WORK REQUIRED | Find each line with the string "picture" and copy it.

DATA SHOWN |
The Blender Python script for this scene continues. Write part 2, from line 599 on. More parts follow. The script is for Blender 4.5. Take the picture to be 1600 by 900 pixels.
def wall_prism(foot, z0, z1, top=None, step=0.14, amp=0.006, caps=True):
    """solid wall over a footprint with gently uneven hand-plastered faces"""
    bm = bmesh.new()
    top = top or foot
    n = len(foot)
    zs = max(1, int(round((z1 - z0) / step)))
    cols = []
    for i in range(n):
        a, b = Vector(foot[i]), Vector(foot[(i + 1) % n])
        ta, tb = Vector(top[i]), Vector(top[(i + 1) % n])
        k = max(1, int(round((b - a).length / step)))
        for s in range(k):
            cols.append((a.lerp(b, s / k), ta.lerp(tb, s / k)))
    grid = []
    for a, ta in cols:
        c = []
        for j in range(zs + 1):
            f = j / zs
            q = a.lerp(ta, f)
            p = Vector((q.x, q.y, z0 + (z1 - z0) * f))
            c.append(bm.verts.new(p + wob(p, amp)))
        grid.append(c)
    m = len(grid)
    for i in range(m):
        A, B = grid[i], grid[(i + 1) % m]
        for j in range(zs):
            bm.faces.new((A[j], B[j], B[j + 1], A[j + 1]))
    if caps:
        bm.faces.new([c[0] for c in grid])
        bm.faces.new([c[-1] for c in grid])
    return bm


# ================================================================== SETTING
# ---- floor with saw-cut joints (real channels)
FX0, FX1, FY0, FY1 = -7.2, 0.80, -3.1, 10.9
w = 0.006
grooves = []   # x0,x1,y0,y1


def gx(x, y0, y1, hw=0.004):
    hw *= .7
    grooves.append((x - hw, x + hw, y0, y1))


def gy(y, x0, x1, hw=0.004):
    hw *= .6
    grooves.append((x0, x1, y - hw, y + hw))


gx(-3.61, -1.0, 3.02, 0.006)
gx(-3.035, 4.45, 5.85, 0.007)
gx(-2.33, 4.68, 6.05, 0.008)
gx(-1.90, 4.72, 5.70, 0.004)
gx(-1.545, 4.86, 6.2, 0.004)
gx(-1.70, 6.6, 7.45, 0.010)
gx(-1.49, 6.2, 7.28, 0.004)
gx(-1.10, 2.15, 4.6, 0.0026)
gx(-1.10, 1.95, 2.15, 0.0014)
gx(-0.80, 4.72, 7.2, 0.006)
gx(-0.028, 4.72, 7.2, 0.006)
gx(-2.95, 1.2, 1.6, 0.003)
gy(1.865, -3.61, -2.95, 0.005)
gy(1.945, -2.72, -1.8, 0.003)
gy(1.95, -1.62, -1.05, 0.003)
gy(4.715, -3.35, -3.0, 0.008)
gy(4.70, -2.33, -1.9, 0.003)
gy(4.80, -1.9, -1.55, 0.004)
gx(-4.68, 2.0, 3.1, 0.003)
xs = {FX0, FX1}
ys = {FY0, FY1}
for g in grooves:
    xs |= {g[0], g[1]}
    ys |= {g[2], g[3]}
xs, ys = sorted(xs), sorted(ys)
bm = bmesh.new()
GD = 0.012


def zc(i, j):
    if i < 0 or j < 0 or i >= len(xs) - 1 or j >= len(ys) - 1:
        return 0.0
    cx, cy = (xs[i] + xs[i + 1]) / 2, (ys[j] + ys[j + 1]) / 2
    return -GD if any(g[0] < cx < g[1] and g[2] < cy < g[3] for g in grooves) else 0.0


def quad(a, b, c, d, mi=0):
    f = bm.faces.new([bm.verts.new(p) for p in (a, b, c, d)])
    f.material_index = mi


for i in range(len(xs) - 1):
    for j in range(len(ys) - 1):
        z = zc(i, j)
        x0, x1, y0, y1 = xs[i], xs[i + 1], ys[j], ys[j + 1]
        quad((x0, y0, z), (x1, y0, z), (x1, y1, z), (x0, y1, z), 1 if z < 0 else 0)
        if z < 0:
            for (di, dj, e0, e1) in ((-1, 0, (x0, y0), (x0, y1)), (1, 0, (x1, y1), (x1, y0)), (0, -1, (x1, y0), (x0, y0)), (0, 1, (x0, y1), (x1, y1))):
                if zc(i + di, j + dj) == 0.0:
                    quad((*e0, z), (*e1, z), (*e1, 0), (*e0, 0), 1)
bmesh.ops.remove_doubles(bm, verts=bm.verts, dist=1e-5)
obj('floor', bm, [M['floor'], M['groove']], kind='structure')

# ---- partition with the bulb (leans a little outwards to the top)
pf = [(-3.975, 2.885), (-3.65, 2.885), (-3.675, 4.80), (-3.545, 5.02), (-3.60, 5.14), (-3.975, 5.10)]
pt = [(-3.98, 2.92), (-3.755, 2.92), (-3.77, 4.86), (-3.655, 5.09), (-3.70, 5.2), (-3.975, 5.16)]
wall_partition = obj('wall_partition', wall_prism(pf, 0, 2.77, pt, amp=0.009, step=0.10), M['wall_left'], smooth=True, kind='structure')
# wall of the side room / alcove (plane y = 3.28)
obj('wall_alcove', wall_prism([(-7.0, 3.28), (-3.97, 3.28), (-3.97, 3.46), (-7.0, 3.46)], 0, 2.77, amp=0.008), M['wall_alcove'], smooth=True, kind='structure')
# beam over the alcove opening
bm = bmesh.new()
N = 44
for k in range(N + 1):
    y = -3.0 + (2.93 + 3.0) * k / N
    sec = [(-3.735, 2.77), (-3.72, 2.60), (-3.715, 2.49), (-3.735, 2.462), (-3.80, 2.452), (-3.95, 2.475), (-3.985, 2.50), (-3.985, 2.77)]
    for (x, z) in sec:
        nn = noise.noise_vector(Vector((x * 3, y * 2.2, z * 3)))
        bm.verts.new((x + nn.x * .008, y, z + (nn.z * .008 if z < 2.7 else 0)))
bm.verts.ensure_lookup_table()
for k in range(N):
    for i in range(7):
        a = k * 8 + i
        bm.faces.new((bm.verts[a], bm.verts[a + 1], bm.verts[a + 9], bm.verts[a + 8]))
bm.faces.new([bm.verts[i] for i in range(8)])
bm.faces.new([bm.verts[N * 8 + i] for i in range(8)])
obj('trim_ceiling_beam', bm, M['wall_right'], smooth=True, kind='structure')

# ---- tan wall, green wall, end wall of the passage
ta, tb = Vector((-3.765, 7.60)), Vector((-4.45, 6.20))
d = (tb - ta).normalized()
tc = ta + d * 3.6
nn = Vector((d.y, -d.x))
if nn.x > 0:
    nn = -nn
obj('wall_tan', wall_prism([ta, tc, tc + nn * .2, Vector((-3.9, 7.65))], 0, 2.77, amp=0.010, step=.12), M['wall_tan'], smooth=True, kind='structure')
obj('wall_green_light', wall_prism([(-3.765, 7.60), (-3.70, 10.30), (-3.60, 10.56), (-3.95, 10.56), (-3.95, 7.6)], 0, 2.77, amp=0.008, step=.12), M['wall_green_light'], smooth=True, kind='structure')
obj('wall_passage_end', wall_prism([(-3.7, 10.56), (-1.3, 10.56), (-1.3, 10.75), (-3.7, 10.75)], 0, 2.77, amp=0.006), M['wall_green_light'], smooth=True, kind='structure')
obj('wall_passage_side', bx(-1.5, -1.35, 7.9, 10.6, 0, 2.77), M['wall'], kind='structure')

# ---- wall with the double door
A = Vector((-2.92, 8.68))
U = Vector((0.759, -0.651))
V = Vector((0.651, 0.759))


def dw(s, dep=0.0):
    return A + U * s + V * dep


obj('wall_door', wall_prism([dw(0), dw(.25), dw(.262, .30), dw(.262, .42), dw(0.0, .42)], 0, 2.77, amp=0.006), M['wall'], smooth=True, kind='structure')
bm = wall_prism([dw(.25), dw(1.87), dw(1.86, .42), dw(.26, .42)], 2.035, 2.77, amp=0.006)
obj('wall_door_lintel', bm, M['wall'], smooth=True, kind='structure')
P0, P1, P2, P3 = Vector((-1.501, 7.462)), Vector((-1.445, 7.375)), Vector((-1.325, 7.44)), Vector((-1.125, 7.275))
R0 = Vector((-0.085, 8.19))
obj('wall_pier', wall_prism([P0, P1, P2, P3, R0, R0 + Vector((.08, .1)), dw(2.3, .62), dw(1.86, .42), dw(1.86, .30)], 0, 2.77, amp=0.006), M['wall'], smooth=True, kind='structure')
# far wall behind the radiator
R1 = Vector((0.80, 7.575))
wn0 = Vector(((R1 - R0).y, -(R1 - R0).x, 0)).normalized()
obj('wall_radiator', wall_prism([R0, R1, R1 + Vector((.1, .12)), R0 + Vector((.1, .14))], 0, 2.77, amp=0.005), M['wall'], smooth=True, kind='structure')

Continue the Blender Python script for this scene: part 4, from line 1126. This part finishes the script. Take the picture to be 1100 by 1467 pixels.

EXPECTED ANSWER |
The Blender Python script for this scene continues. Write part 2, from line 599 on. More parts follow. The script is for Blender 4.5. Take the picture to be 1600 by 900 pixels.
Continue the Blender Python script for this scene: part 4, from line 1126. This part finishes the script. Take the picture to be 1100 by 1467 pixels.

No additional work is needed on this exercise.